Medal of Honor recipient has Wellston connections

By | May 19, 2013

It is fairly well known Jackson County has three Medal of Honor recipients – John Wollam, Donald Long, and James M. Compston – but a fourth has been found and although he is not from Jackson County, he has Wellston connections.

With Memorial Day just around the corner it seems appropriate to publish this story now.

Wellston native and a graduate of Wellston High School, Class of 1953, Mel Christian, has been interested in genealogy for many years and gets information about his family from the Christian Message Board which is seen around the world.

On one post, the name Herbert F. Christian came up as a Medal of Honor recipient and Christian got on the Internet, began searching for Herbert, worked through census records including births and deaths, and came to the conclusion he was, in fact a very distant cousin.

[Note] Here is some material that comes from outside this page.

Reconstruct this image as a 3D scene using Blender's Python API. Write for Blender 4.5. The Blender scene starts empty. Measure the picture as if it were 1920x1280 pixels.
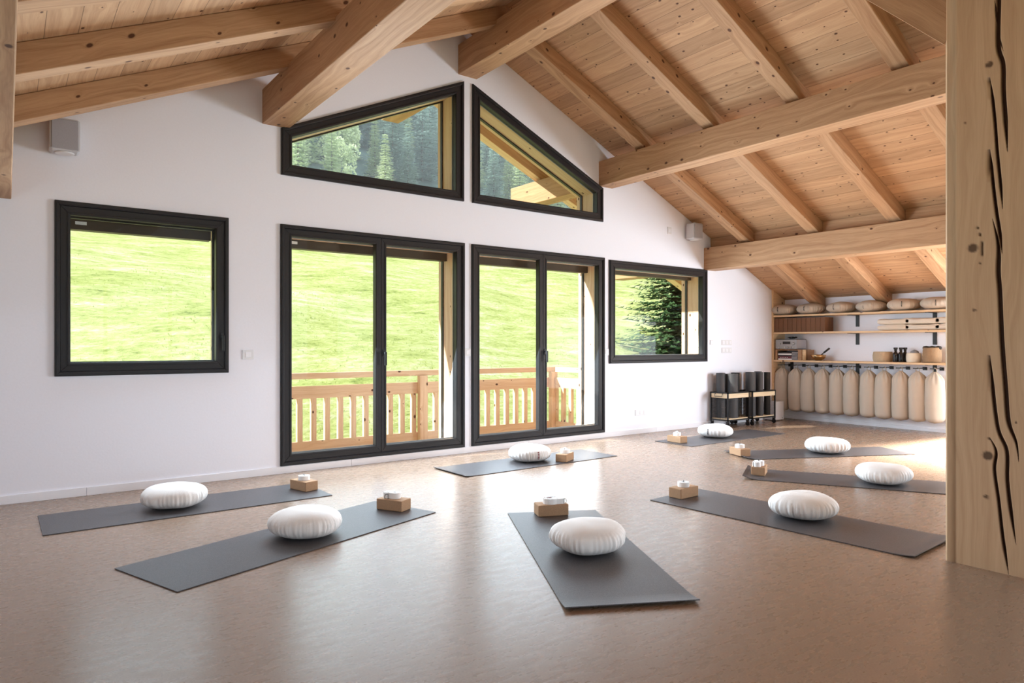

“I’ve been working on this about six years,” Christian told The Telegram. “There wasn’t much known about Herbert so I started from scratch. It’s taken that long to verify the information. I have learned not everything on the Internet is right.”

Based on what Christian has learned, Herbert’s father John and his brother James lived in Wellston from about 1900 to 1912. Herbert was born in 1912, but not in Wellston.

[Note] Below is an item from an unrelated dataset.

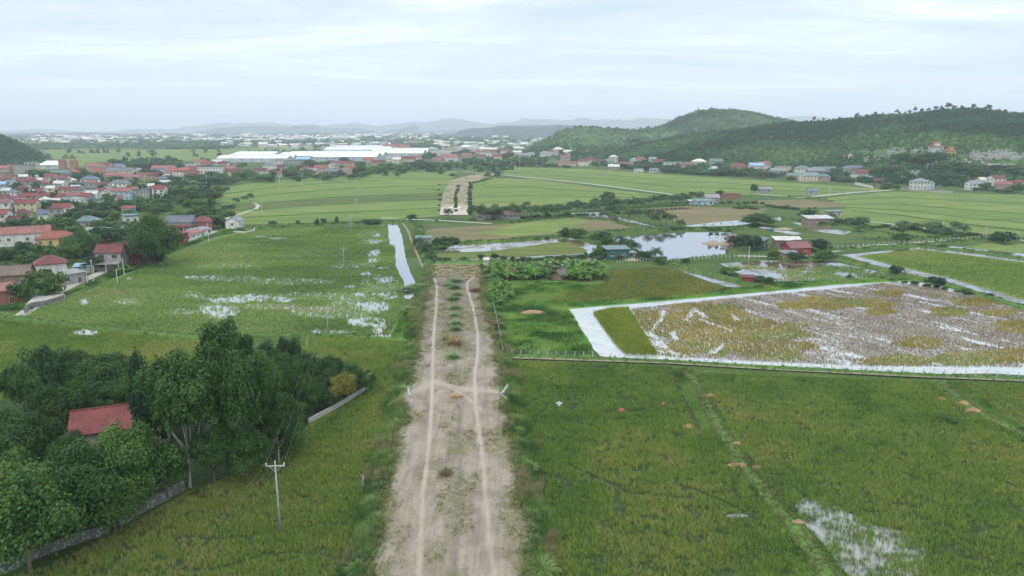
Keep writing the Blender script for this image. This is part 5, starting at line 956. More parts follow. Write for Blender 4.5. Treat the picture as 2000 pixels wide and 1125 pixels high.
# village trees by sub-area
AREAS = [('%s tree from the left below the long white hall', 'trees below the long white hall', [(8, 520, 40, 7), (35, 512, 36, 6), (48, 498, 34, 6), (75, 500, 30, 6), (12, 545, 40, 7), (60, 520, 44, 6), (105, 508, 40, 6), (130, 515, 40, 7), (135, 498, 34, 6), (28, 475, 30, 7), (160, 545, 20, 2.4), (150, 505, 44, 7)]),
         ('%s tree from the left between orange roof and large tree', 'trees left of the large bright tree', [(200, 475, 44, 8), (180, 480, 36, 6), (225, 470, 36, 5), (245, 468, 40, 6), (262, 455, 36, 7), (150, 462, 40, 7), (215, 462, 30, 5), (185, 500, 36, 4), (140, 482, 30, 6)]),
         ('%s tree from the left in front of the blue roofed rows', 'trees in the middle of the left village', [(22, 450, 40, 6), (45, 462, 40, 6), (60, 448, 40, 7), (85, 450, 44, 7), (100, 445, 30, 5), (125, 450, 50, 8), (140, 434, 40, 7), (150, 425, 36, 6), (178, 425, 40, 6), (195, 430, 34, 6), (205, 415, 40, 8), (222, 430, 34, 7), (218, 445, 30, 4), (205, 402, 30, 6), (25, 426, 26, 5), (45, 430, 30, 4), (195, 445, 34, 5)]),
         ('%s tree from the left around the white flat roofed house', 'trees around the white flat roofed house', [(232, 410, 30, 6), (245, 405, 30, 5), (262, 408, 34, 6), (285, 412, 40, 7), (300, 418, 36, 6), (322, 412, 40, 6), (345, 428, 30, 5), (312, 402, 34, 5), (255, 425, 24, 5), (330, 395, 34, 6)]),
         ('%s tree from the left in the wood beside the small lake', 'wood beside the small lake', [(335, 385, 36, 8), (352, 378, 36, 8), (370, 385, 44, 9), (385, 376, 36, 8), (398, 388, 40, 9), (385, 400, 44, 9), (402, 412, 44, 10), (370, 405, 34, 6), (355, 398, 30, 5), (412, 398, 34, 8), (420, 385, 34, 7), (365, 370, 30, 7), (345, 365, 30, 7), (390, 420, 40, 7), (410, 425, 36, 7), (425, 445, 30, 6), (405, 445, 30, 6), (445, 428, 30, 5), (430, 378, 26, 6), (372, 430, 30, 6), (400, 370, 26, 6)]),
         ('%s tree from the left among the densest far left houses', 'trees among the far left houses', [(8, 388, 22, 6), (18, 384, 22, 6), (56, 383, 28, 7), (66, 396, 26, 5), (30, 372, 16, 5), (74, 372, 14, 5), (150, 372, 24, 6), (158, 382, 24, 5), (218, 378, 24, 5), (212, 392, 24, 5), (262, 376, 20, 7), (275, 372, 20, 6), (300, 366, 26, 6), (318, 372, 24, 6), (240, 380, 20, 5), (110, 395, 18, 4), (130, 404, 24, 5), (10, 408, 20, 4)]),
         ('%s tree from the left in the belt behind the densest houses', 'tree belt behind the far left houses', [(60, 352, 30, 8), (75, 350, 34, 9), (90, 348, 34, 9), (105, 350, 28, 7), (68, 345, 26, 8), (118, 345, 26, 6), (155, 342, 26, 8), (165, 350, 30, 8), (180, 352, 28, 7), (200, 350, 20, 6), (230, 355, 20, 6), (330, 352, 24, 6), (345, 358, 26, 7), (285, 348, 22, 8), (150, 352, 26, 7)]),
         ('%s tree from the left in the dark clump behind the salmon house', 'dark clump behind the salmon house', [(224, 327, 24, 11), (233, 326, 24, 11), (242, 328, 22, 9), (256, 330, 26, 9), (268, 332, 24, 9), (280, 333, 26, 9), (292, 334, 26, 10), (304, 332, 24, 9), (318, 332, 26, 11), (330, 332, 26, 11), (342, 331, 26, 11), (352, 333, 22, 9), (278, 342, 24, 7), (262, 340, 20, 7), (300, 345, 26, 8), (312, 350, 24, 7)]),
         ('%s tree from the left in front of the factory', 'trees before the factory', [(405, 362, 40, 8), (420, 358, 34, 7), (440, 360, 40, 8), (455, 356, 30, 6), (430, 350, 30, 7), (466, 350, 26, 9), (478, 352, 30, 10), (490, 348, 28, 9), (498, 356, 28, 8), (392, 352, 34, 6), (380, 350, 30, 6), (412, 344, 24, 6), (512, 352, 30, 7), (525, 356, 36, 9), (540, 345, 26, 8), (552, 330, 22, 7), (560, 344, 30, 9), (570, 350, 28, 9), (582, 354, 30, 7), (592, 348, 30, 8), (600, 342, 28, 8), (612, 330, 26, 9), (604, 322, 24, 8), (625, 350, 26, 6), (640, 352, 30, 6), (645, 322, 22, 8), (672, 318, 20, 9), (683, 322, 20, 7), (660, 346, 26, 6), (690, 350, 30, 6), (702, 340, 30, 9), (705, 325, 24, 7), (712, 345, 26, 7)]),
         ('%s tree from the left in the hedge behind the middle fields', 'tree line behind the middle fields', [(725, 340, 26, 7), (738, 336, 26, 7), (750, 334, 26, 8), (760, 330, 28, 9), (774, 332, 26, 7), (785, 334, 22, 5), (798, 333, 24, 6), (812, 328, 26, 8), (826, 330, 28, 9), (838, 328, 28, 9), (850, 326, 26, 7), (862, 328, 28, 8), (874, 328, 30, 8), (888, 326, 28, 8), (900, 328, 26, 7), (918, 324, 26, 8), (928, 320, 26, 9), (940, 322, 24, 6), (950, 326, 26, 6), (962, 326, 26, 6), (978, 325, 26, 6), (990, 322, 26, 8), (842, 310, 22, 10), (832, 312, 22, 9), (890, 305, 18, 9), (906, 302, 20, 10), (918, 304, 20, 9), (820, 320, 18, 7), (992, 310, 26, 10), (855, 316, 20, 7)]),
         ('%s tree from the left along the foot of the low hill', 'trees below the low hill', [(1012, 326, 30, 8), (1025, 324, 30, 8), (1040, 325, 30, 8), (1052, 322, 26, 7), (1068, 326, 26, 5), (1082, 326, 26, 6), (1105, 328, 24, 4), (1120, 318, 26, 8), (1135, 308, 30, 10), (1155, 306, 30, 10), (1175, 306, 28, 9), (1125, 304, 26, 9), (1100, 302, 24, 9), (1190, 304, 24, 9), (1205, 327, 26, 5), (1212, 330, 34, 8), (1228, 330, 26, 5), (1242, 330, 26, 6), (1262, 332, 34, 8), (1272, 326, 34, 7), (1285, 332, 28, 6), (1298, 336, 28, 6), (1312, 336, 24, 4), (1325, 336, 30, 5), (1340, 338, 28, 5), (1355, 340, 30, 5), (1370, 340, 26, 5), (1385, 341, 26, 4), (1400, 343, 30, 8), (1415, 342, 34, 10), (1425, 340, 26, 6), (1452, 344, 34, 9), (1465, 338, 26, 5), (1483, 347, 34, 8), (1497, 347, 30, 7), (1510, 347, 26, 5)]),
         ('%s tree from the left along the foot of the long hill', 'trees below the long hill', [(1545, 352, 26, 5), (1558, 348, 20, 5), (1625, 350, 40, 8), (1640, 354, 34, 6), (1652, 356, 30, 6), (1632, 340, 30, 7), (1690, 345, 34, 9), (1705, 340, 40, 10), (1725, 342, 40, 10), (1745, 340, 40, 10), (1735, 365, 30, 5), (1728, 370, 24, 4), (1765, 348, 34, 8), (1795, 320, 40, 12), (1812, 318, 40, 12), (1830, 318, 36, 11), (1775, 318, 36, 10), (1760, 315, 36, 10), (1825, 350, 40, 6), (1850, 352, 36, 7), (1870, 355, 34, 7), (1845, 335, 40, 9), (1865, 332, 40, 9), (1890, 338, 40, 9), (1915, 345, 36, 9), (1940, 340, 40, 9), (1965, 340, 40, 9), (1990, 345, 40, 9), (1925, 372, 24, 7), (1985, 376, 30, 8), (1950, 376, 20, 3), (1905, 372, 14, 3), (1970, 378, 20, 4)])]
for fmt, g, L in AREAS: series(L, fmt, g, treeq)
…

The family had moved to Byesville, near Cambridge in Guernsey County, where Herbert was born and that is where he grew up and where he is buried after his death in WW II action which took place June 2 and 3, 1944.

Herbert was a Private in the U.S. Army serving with Company E, 15th Infantry Regiment, 3rd Infantry Division when, according to the award report, he went “above and beyond the call of duty…and elected to sacrifice his life in order that his comrades might extricate themselves from an ambush.”

The battle was in Valmontone, Italy.

The report continues, “…although his right leg was severed above the knee by cannon fire, Private Christian advanced on his left knee and the bloody stump of his right thigh, firing his submachine gun.”

Christian’s actions allowed his comrades to withdraw and he was ultimately killed about 10 yards from the enemy’s position.

The award was presented posthumously to his son who is still alive today.

“We are called the Lawrence County Christians,” Mel said. “Our family followed the coal.” His father, Alexander, moved to Wellston in 1904. After graduation from WHS Mel moved south to work, but returned to Wellston in 2001 and married Paula who is pastor of Trinity United Methodist Church, formerly the EUB Church, which is set to close in the near future.

“I don’t know what she will do now, but she works at My Brothers’ Place and I go with her and meet a lot of interesting people.”

In regards to his family research, he said, “The Internet is a wonderful thing, but sometimes it is scary what you can learn about people.”